Olivia Wilde: ‘Don’t Worry Darling’ Will Make Viewers Realize ‘How Rarely They See Female Pleasure’

Any list of the most anticipated films of 2022 is bound to include Olivia Wilde’s psychological thriller “Don’t Worry Darling,” starring Florence Pugh and Harry Styles. The project is Wilde’s follow-up to her breakthrough directorial debut “Booksmart,” but the two movies could not be more different. Wilde recently told Vogue that “Don’t Worry Darling” is the equivalent of “‘The Feminine Mystique’ on acid” and wrestles with the question, “What are you willing to sacrifice in order to do what’s right?

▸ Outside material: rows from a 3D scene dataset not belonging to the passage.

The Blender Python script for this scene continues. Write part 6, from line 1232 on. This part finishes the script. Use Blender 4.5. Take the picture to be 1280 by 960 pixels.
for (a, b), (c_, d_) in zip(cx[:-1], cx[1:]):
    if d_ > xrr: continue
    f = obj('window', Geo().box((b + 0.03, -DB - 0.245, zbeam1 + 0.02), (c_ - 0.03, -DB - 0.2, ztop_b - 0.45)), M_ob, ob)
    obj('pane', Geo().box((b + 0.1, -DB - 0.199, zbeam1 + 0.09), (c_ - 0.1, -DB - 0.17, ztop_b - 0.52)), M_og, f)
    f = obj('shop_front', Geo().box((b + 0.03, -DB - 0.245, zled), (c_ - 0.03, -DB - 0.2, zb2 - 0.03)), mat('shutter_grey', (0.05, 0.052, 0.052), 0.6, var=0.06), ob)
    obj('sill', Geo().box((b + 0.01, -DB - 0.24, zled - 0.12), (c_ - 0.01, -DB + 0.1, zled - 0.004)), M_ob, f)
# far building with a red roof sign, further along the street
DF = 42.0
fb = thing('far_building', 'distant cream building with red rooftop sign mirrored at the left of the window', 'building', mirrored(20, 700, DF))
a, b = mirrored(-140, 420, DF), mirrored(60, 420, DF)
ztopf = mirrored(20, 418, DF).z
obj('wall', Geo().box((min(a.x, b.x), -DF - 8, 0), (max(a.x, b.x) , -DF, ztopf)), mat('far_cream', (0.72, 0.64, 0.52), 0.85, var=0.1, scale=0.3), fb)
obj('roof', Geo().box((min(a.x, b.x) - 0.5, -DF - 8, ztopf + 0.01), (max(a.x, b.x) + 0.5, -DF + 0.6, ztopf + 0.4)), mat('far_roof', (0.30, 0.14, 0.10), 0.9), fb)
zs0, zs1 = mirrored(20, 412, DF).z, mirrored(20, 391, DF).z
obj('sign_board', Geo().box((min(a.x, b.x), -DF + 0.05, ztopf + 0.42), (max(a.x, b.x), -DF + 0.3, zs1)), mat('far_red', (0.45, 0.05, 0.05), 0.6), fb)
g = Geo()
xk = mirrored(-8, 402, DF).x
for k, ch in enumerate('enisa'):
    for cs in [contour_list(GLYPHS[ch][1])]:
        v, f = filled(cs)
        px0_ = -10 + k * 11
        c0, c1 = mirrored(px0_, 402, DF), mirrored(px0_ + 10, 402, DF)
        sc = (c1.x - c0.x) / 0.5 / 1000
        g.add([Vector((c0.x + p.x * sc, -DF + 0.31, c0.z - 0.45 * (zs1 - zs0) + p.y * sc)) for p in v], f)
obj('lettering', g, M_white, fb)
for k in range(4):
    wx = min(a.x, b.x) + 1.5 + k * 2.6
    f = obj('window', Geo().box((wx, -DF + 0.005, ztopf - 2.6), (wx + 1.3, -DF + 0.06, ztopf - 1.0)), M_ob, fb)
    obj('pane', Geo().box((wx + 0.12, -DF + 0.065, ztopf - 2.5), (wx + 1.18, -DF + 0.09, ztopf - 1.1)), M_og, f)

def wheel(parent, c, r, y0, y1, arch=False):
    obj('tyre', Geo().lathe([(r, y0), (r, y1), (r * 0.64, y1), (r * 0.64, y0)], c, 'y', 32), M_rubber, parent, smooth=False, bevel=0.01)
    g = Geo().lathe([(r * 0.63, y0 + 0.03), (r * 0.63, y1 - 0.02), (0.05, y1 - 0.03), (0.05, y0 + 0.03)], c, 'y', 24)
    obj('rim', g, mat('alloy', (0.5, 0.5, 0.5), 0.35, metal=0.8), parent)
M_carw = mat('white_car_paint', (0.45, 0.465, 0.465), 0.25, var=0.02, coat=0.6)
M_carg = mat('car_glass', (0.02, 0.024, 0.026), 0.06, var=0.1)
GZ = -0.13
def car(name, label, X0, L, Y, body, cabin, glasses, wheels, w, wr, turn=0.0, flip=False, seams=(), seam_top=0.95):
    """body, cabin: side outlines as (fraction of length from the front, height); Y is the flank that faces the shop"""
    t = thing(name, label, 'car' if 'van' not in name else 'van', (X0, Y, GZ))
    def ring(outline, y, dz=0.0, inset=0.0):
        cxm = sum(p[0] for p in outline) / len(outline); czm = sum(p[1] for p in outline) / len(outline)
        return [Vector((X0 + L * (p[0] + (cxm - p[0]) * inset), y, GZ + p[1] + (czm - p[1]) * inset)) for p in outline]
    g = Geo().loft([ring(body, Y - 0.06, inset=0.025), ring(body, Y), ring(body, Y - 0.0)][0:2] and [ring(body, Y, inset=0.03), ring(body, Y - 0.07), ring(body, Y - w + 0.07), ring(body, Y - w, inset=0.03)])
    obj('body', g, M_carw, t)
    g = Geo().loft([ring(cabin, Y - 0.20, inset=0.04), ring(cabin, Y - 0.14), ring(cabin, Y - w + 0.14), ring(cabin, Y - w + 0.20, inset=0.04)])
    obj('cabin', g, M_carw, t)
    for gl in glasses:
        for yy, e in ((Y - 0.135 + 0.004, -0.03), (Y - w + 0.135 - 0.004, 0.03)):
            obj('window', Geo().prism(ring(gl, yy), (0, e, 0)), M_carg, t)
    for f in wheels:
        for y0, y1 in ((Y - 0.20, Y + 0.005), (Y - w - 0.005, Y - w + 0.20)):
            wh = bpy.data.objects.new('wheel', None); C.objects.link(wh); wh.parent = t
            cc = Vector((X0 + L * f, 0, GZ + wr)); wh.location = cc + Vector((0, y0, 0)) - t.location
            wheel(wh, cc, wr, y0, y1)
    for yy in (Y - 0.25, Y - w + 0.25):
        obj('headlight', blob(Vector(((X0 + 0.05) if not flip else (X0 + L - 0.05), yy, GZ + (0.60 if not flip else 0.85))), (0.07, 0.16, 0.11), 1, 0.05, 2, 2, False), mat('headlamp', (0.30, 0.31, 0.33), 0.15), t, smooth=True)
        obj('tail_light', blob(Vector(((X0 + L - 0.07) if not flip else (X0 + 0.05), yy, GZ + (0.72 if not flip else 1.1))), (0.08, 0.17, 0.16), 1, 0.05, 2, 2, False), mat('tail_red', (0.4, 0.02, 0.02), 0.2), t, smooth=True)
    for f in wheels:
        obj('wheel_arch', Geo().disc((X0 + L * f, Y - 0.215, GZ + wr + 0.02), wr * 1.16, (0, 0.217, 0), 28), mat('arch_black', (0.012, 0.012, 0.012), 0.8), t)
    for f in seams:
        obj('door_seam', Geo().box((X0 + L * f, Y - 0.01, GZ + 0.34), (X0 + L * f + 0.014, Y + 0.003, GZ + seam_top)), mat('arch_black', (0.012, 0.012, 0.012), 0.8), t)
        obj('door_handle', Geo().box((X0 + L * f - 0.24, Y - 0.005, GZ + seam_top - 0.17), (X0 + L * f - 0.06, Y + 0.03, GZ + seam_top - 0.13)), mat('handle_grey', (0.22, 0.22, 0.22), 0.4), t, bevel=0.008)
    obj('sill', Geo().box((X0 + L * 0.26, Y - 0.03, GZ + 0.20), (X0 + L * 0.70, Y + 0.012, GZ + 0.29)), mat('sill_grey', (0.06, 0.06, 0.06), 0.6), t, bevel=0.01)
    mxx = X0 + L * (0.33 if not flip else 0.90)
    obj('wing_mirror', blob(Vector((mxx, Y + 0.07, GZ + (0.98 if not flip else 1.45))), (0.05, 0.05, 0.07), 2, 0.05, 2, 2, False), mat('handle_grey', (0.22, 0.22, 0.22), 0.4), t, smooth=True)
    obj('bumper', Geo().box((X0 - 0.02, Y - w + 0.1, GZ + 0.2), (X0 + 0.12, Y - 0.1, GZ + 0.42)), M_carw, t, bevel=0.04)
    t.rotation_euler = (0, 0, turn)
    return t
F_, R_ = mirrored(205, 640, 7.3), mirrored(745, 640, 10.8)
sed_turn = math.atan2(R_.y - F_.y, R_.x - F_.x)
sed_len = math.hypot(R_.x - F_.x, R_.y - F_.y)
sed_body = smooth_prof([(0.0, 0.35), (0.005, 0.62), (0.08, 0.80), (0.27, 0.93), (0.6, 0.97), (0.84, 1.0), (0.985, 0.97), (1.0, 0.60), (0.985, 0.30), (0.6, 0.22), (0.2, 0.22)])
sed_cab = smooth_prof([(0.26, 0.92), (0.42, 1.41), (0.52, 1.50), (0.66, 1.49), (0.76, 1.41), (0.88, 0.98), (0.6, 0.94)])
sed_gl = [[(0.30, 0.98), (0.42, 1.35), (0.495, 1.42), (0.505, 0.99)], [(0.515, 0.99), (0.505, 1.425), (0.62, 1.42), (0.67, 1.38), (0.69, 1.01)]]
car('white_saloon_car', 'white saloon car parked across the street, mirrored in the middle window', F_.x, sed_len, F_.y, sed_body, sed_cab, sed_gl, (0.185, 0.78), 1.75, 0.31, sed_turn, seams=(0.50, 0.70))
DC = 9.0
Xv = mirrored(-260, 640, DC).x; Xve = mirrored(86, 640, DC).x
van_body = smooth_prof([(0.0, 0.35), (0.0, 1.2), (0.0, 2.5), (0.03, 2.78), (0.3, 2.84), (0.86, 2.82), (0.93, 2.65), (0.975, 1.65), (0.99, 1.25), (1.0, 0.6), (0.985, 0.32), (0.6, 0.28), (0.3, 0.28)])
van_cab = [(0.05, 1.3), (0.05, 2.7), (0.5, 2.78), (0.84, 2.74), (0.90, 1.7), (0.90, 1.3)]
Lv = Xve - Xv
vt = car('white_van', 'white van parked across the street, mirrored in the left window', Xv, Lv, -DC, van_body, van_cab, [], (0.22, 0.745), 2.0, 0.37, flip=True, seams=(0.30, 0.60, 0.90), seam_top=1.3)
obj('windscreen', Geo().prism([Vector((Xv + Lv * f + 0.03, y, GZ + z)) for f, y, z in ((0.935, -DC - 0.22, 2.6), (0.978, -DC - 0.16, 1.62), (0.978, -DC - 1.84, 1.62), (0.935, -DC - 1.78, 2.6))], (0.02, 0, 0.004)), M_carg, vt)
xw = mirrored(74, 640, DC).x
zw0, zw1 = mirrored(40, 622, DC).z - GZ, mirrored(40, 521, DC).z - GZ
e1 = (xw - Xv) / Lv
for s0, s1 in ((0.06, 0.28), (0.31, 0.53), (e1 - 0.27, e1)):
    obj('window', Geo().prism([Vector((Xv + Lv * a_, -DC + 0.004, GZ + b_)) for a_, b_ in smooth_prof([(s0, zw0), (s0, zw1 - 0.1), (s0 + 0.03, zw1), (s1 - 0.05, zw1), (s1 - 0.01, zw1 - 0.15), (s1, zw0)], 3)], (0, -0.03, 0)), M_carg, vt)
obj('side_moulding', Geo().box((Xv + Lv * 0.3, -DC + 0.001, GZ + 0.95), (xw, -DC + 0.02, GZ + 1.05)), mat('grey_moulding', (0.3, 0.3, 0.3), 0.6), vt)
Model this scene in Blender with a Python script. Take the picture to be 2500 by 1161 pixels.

If you really think about it, are you willing to blow up the system that serves you?”

The official synopsis for “Don’t Worry Darling” reads: “A 1950s housewife living with her husband in a utopian experimental community begins to worry that his glamorous company may be hiding disturbing secrets.” Wilde’s “Booksmart” co-screenwriter Katie Silberman wrote the film based on an original script by the Van Dyke brothers. The supporting cast includes Gemma Chan, KiKi Layne, and Chris Pine. Darren Aronofsky’s longtime cinematographer Matthew Libatique serves as cinematographer.

Speaking to Vogue, Wilde said Adrian Lyne psychosexual thrillers such as “Fatal Attraction” and “Indecent Proposal” served as sources of inspiration for “Don’t Worry Darling.” As the filmmaker said, “[Those movies are] really sexy, in a grown-up way…I kept saying, ‘Why isn’t there any good sex in film anymore?’”

The Vogue cover story reports: “One [scene], featuring a hardworking Styles and a most ​gratified Pugh, is going to generate some serious attention — and, if the devotion of Styles’s fan base is any indication, hysteria — when ‘Don’t Worry Darling’ is released. When I work up the blushing courage to ask Wilde about it, she gets technical, talking about overhead angles and wraparound shots, though she readily volunteers that she intends for her audience to ‘realize how rarely they see female hunger, and specifically this type of female pleasure.’”

First footage from the movie debuted on social media in September, a year ahead of the project’s theatrical release. The footage shows Pugh’s character in an idyllic suburban setting, but something dark and twisted rages underneath the surface. The brief clip ends with what looks like Pugh’s character suffocating herself by wrapping her head in tape.

“Don’t Worry Darling” will open in theaters September 23, 2022, from New Line and Warner Bros.